[The request]:
Among these lines, how many include "vscale"? Answer only with the number.

##### Raw records

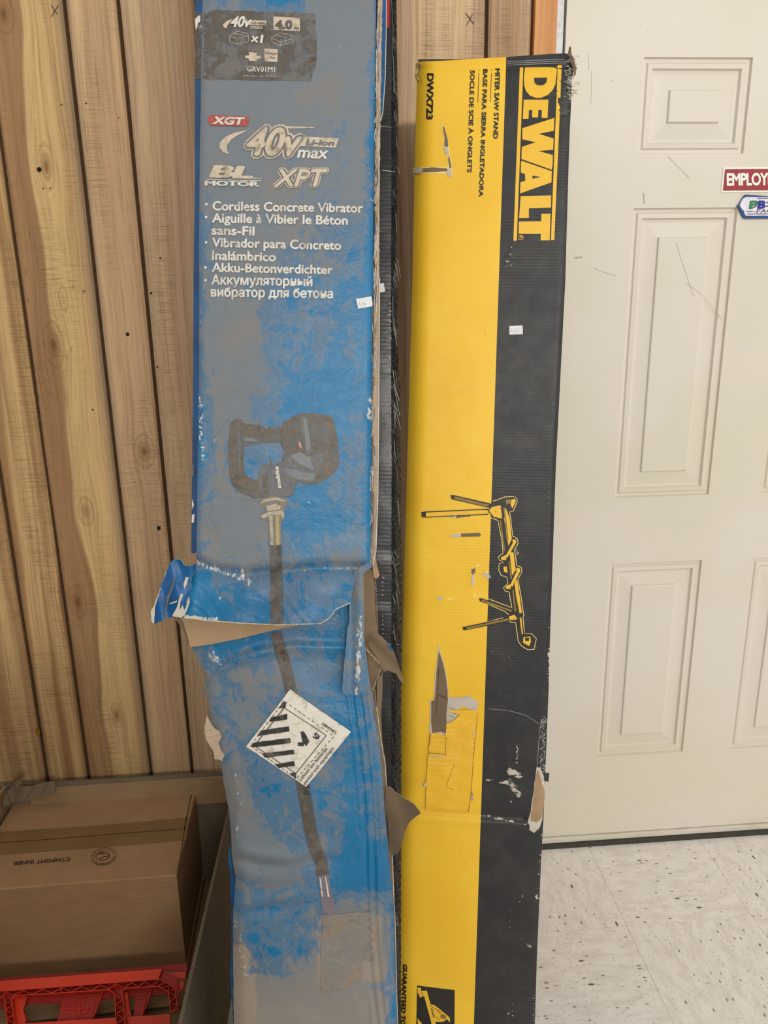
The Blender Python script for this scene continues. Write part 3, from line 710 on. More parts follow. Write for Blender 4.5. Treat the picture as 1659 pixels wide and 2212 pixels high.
for pts_, w_ in (([(834.5, -60), (834.5, 60), (832, 170), (827, 242), (822, 262)], 1.6), ([(800, 1226), (806, 1219), (812, 1190), (816, 1080), (818, 900), (820, 600)], 2.2)):
    strokes('paper_edge', BL, [(pts_, w_)], -.0035, M_PAPER, bb)

# ---- torn middle
KR = lambda o: (lambda x, y: o)
fl_ = sheet('inner_flap', BL, [(384, 1330), (394, 1338), (412, 1398), (460, 1391), (520, 1379), (580, 1364), (640, 1352), (760, 1300), (760, 1285), (600, 1300), (400, 1320)], lambda x, y: -.002+.02*max(0, (y-1330))/200, [M_KRAFT, M_KRAFT_D], bb, .003, 8)
fl_['label'] = 'bare brown cardboard showing through the tear'
sheet('inner_flap', BL, [(372, 1332), (383, 1334), (396, 1345), (408, 1376), (412, 1395), (407, 1384), (404, 1398), (407, 1416), (402, 1408), (399, 1392), (402, 1374), (392, 1356), (384, 1344)], lambda x, y: -.012, [M_KRAFT_D, M_KRAFT_D], bb, .002, 6, .6)
sheet('inner_flap', BL, [(430, 1462), (438, 1450), (456, 1470), (452, 1492), (445, 1496), (440, 1482)], lambda x, y: -.016, [M_KRAFT_D, M_KRAFT_D], bb, .002, 6, .6)
sf = sheet('side_flap', BL, [(424, 1216), (416, 1222), (402, 1222), (396, 1219), (393, 1212), (385, 1208), (376, 1208), (369, 1214), (362, 1228), (356, 1240), (346, 1270), (334, 1308), (327, 1318), (328, 1344), (334, 1348), (352, 1340), (372, 1333), (386, 1331), (396, 1334), (408, 1320), (402, 1300), (412, 1270), (412, 1245), (424, 1232)],
      lambda x, y: .016+.004*math.sin((x-y*.25)*.13)+.002*math.sin(y*.06)-.0002*max(0, 400-x)-(.012*max(0, (x-404)/20)), [M_BLUE_CLEAN, M_PAPER], bb, .0035, 5, .5)
sf['label'] = 'blue side flap bent outwards to the left'
fill_part('torn_paper', bb, [[(362, 1228), (365, 1222), (356, 1242), (335, 1310), (333, 1347), (327, 1344), (326, 1319), (333, 1308)],
    [(372, 1331), (382, 1312), (386, 1296), (391, 1282), (396, 1284), (390, 1300), (388, 1318), (394, 1306), (398, 1318), (402, 1310), (408, 1290), (410, 1300), (404, 1318), (399, 1330), (391, 1334), (380, 1333)],
    [(401, 1246), (408, 1248), (404, 1262), (398, 1272), (396, 1262)], [(366, 1303), (382, 1297), (383, 1300), (368, 1305)]], BL, .0235, M_PAPER, 6, .5)
fill_part('torn_paper', bb, [[(396, 1335), (402, 1328), (412, 1331), (420, 1329), (438, 1334), (436, 1339)]], BL, .031, M_PAPER, 6, .4)
fill_part('crease_line', bb, [[(376, 1245), (372, 1262), (366, 1280), (359, 1290), (357, 1320), (352, 1338), (357, 1337), (363, 1300), (372, 1274), (379, 1250)]], BL, .0225, M_TOOLDK, 6)
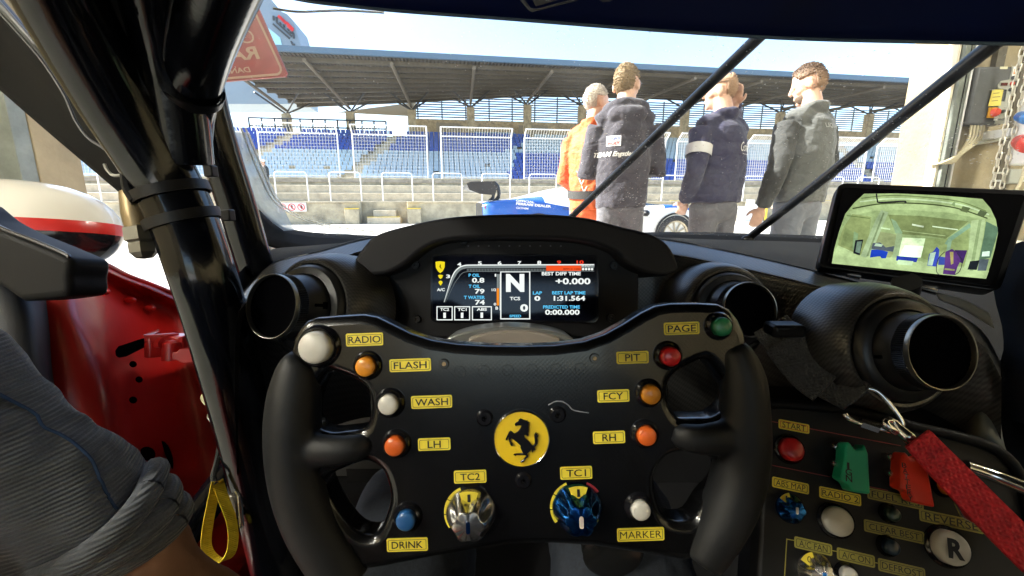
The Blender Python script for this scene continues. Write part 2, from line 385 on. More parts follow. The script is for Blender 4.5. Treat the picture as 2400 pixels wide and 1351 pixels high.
for (s, i, d, z) in vis:
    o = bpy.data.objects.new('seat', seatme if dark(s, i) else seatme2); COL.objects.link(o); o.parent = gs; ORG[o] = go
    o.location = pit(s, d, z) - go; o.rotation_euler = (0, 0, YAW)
rest = [MB(), MB()]
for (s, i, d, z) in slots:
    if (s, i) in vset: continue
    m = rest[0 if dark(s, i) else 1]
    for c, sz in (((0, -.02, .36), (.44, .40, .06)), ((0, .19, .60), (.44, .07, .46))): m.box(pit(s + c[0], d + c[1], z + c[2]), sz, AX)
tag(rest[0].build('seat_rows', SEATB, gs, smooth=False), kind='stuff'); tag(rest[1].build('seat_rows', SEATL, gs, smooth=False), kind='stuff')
for a in aisles:
    for i, (d, z) in enumerate(ROWS): pbox('aisle_step', a - .6 + (i - 6) * .32, a + .6 + (i - 6) * .32, d - .40, d, z + .003, z + .22, CONC, gs)
pbox('concourse', -40, 75, 53.65, 62, 0, 8.25, CONC, gs)
zf = at_d(660, 120, 40)[1]; zb = at_d(704, 249, 58)[1]
sf0 = at_d(430, 120, 40)[0]; sb0 = at_d(700, 249, 58)[0]; sE = 75
cols_px = [672, 820, 961, 1099, 1236, 1368, 1492, 1610, 1725, 1835, 1942, 2045, 2145]
cs = [at_d(px, 280, 55)[0] for px in cols_px]; cs = [cs[0] + i * (cs[4] - cs[0]) / 4 for i in range(13)]
ZB = [(at_d(px, py, 58)) for px, py in ((704, 246), (960, 235), (1100, 227), (1235, 220), (1500, 225), (1771, 238), (2108, 246))]
def zb_at(s):
    if s <= ZB[0][0]: return ZB[0][1]
    for (a, za), (b, zb_) in zip(ZB, ZB[1:]):
        if s <= b: return za + (zb_ - za) * (s - a) / (b - a)
    return ZB[-1][1]
def zr(d, s=0.): return zf + (zb_at(s) - zf) * (d - 40) / 18
for s in cs:
    c = pbox('column', s - .46, s + .46, 54.6, 55.4, 8.252, zr(55, s) - 1.7, CONC2, gs, .03)
    mb = MB()
    for ds, dd in ((-2.2, -2.5), (2.2, -2.5), (-2.2, 2.2), (2.2, 2.2)): mb.tube([pit(s, 55, zr(55, s) - 1.72), pit(s + ds, 55 + dd, zr(55 + dd, s + ds) - .1)], .10, 6)
    mb.build('branch_strut', DKSTEEL, c)
SS = [sb0 + (sE - sb0) * k / 40 for k in range(41)]
mb = MB(); n_ = 41; fs0 = [sf0] + SS[1:]
mb.add([pit(a, 40, zf) for a in fs0] + [pit(b, 58, zr(58, b)) for b in SS] + [pit(a, 40, zf + .35) for a in fs0] + [pit(b, 58, zr(58, b) + .35) for b in SS], [(i, i + 1, i + 1 + n_, i + n_) for i in range(40)] + [(2 * n_ + i, 3 * n_ + i, 3 * n_ + i + 1, 2 * n_ + i + 1) for i in range(40)] + [(n_ + i, n_ + i + 1, 3 * n_ + i + 1, 3 * n_ + i) for i in range(40)] + [(i, 2 * n_ + i, 2 * n_ + i + 1, i + 1) for i in range(40)])
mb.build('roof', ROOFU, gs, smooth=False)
pbox('fascia', sf0 - .2, sE, 39.7, 39.99, zf - .08, zf + .36, ROOFB, gs)
for k in range(9):
    d = 41.2 + k * 2.05; s0 = sf0 + (sb0 - sf0) * (d - 40) / 18
    pm = MB(); q_ = [s0 + (sE - s0) * i / 40 for i in range(41)]; lo = [pit(s, d + e, zr(d, s) - h) for h in (.40, .02) for e in (-.15, .15) for s in q_]
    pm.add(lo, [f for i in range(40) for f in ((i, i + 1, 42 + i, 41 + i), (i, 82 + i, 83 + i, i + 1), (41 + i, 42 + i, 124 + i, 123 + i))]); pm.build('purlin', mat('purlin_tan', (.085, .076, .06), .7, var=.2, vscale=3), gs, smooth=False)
rf = MB()
for k in range(300):
    s = sf0 + .3 + k * .32
    if s > sE: break
    d1 = 58 if s > sb0 else 40 + 18 * (s - sf0) / (sb0 - sf0)
    if d1 < 41: continue
    rf.add([pit(s - .09, 40.05, zf - .10), pit(s + .09, 40.05, zf - .10), pit(s + .09, d1, zr(d1, s) - .10), pit(s - .09, d1, zr(d1, s) - .10), pit(s - .09, 40.05, zf + .01), pit(s + .09, 40.05, zf + .01), pit(s + .09, d1, zr(d1, s) + .01), pit(s - .09, d1, zr(d1, s) + .01)], [(0, 1, 2, 3), (0, 4, 5, 1), (1, 5, 6, 2), (3, 2, 6, 7), (0, 3, 7, 4)])
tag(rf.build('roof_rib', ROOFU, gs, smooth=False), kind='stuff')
for s in cs: MB().tube([pit(s, 55, zr(55, s) - 1.3), pit(s - .6, 40.4, zf - .45)], .16, 6).build('rafter', mat('rafter_tan', (.15, .13, .10), .7), gs)
# rear concourse building and open slat screen
sR = cs[2] - .2
pbox('rear_wall', sR, 75, 60, 60.4, 8.252, 11.4, CONC2, gs)
for a, b in ((3.0, 6.2), (14, 18), (24, 27)): pbox('shutter', sR + a, sR + b, 59.93, 59.998, 9.6, 10.9, mat('shutter_grey', (.27, .25, .2), .6), gs)
for k in range(10): pbox('slat', sR, 75, 59.9, 60.0, 11.6 + k * .3, 11.74 + k * .3, DKSTEEL, gs)
for k in range(26): pbox('slat_post', sR + .6 + k * 3.1, sR + .76 + k * 3.1, 60.003, 60.1, 11.402, 14.6, DKSTEEL, gs)
wedge = MB().prism([pit(sb0 + 4, 59.5, zb - .3), pit(sR + .5, 59.5, zb - .5), pit(sR + .5, 59.5, zb + 1.2)], PN * .3).build('gable_panel', mat('gable_tan', (.3, .26, .18), .8), gs, smooth=False)
k1, _ = at_d(1112, 310, 54.2); k2, _ = at_d(1208, 310, 54.2)
kiosk = pbox('kiosk', k1, k2, 54.2, 55.4, 8.253, 9.1, mat('kiosk_white', (.22, .32, .42), .6), gs); pbox('kiosk_window', k1 + 1.6, k2 - .5, 54.17, 54.199, 8.6, 8.85, DKSTEEL, kiosk)
hr = MB()
pr = thing('concourse_railing', pit(-20, 53.9, 8.25), 'thin dark handrail on posts above the left seat block', 'railing')
a0 = at_d(585, 300, 54)[0]; a1 = at_d(905, 300, 54)[0]
for k in range(12):
    s = a0 + (a1 - a0) * k / 11; MB().tube([pit(s, 54, 8.252), pit(s, 54, 9.95)], .10, 6).build('post', DKSTEEL, pr)
for z in (9.95, 9.1): MB().tube([pit(a0, 54, z), pit(a1, 54, z)], .085, 6).build('handrail', DKSTEEL, pr)
# tower building rising behind the roof on the left
tw = thing('track_tower', pit(-34, 66, 0), 'pale blue slanted tower with dark lettering rising behind the stand roof', 'tower')
TWM = mat('tower_panel', (.20, .26, .32), .5, var=.05, vscale=.3)
def tq(zx, zy): s, z = at_d(440 + zx / 6.14, zy / 6.14, 66); return pit(s, 66, z)
body = [tq(700, -250), tq(1180, -30), tq(1280, 90), tq(1330, 160), tq(1430, 205), tq(1520, 300), tq(1660, 760), tq(1700, 1500), tq(300, 1500), tq(300, -100)]
MB().prism(body, PN * 6).build('tower_body', TWM, tw, smooth=False)
MB().prism([p - PN * .12 for p in (tq(1140, 390), tq(1335, 545), tq(1360, 655), tq(1140, 650))], PN * .1).build('tower_window', mat('tower_glass', (.35, .6, .7), .1), tw, smooth=False)
rb = MB(); db = MB()
def stroke(mb, pts, wd):
    q = [tq(*p) - PN * .1 for p in pts]
    for a, b in zip(q, q[1:]):
        x = (b - a).normalized(); y = PN.cross(x).normalized(); mb.box((a + b) / 2, ((b - a).length, wd, .12), (x, y, PN))
for a, b in (((1305, 235), (1400, 320)), ((1330, 250), (1420, 345)), ((1420, 330), (1520, 430)), ((1440, 370), (1520, 450))): stroke(rb, [a, b], .35)
for pts in ([(1235, 235), (1240, 300)], [(1280, 250), (1285, 330), (1500, 530)], [(1330, 330), (1345, 360)], [(1380, 360), (1395, 400)], [(1440, 420), (1460, 450)], [(1470, 470), (1525, 480), (1530, 560)], [(1490, 600), (1550, 720), (1530, 640)], [(1230, 350), (1330, 440), (1470, 560)]): stroke(db, pts, .22)
rb.build('red_lettering', REDP, tw, smooth=False); db.build('dark_lettering', DKSTEEL, tw, smooth=False)
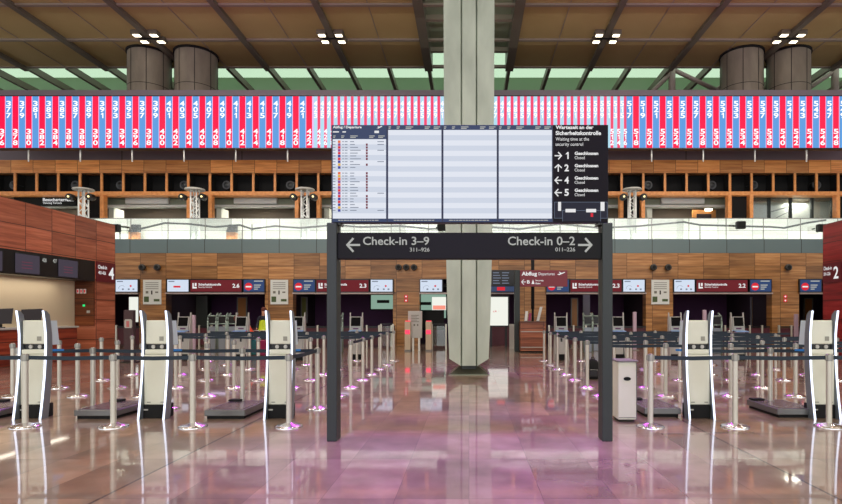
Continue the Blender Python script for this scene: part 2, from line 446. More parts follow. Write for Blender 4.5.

##########

[Exercise solution]:
2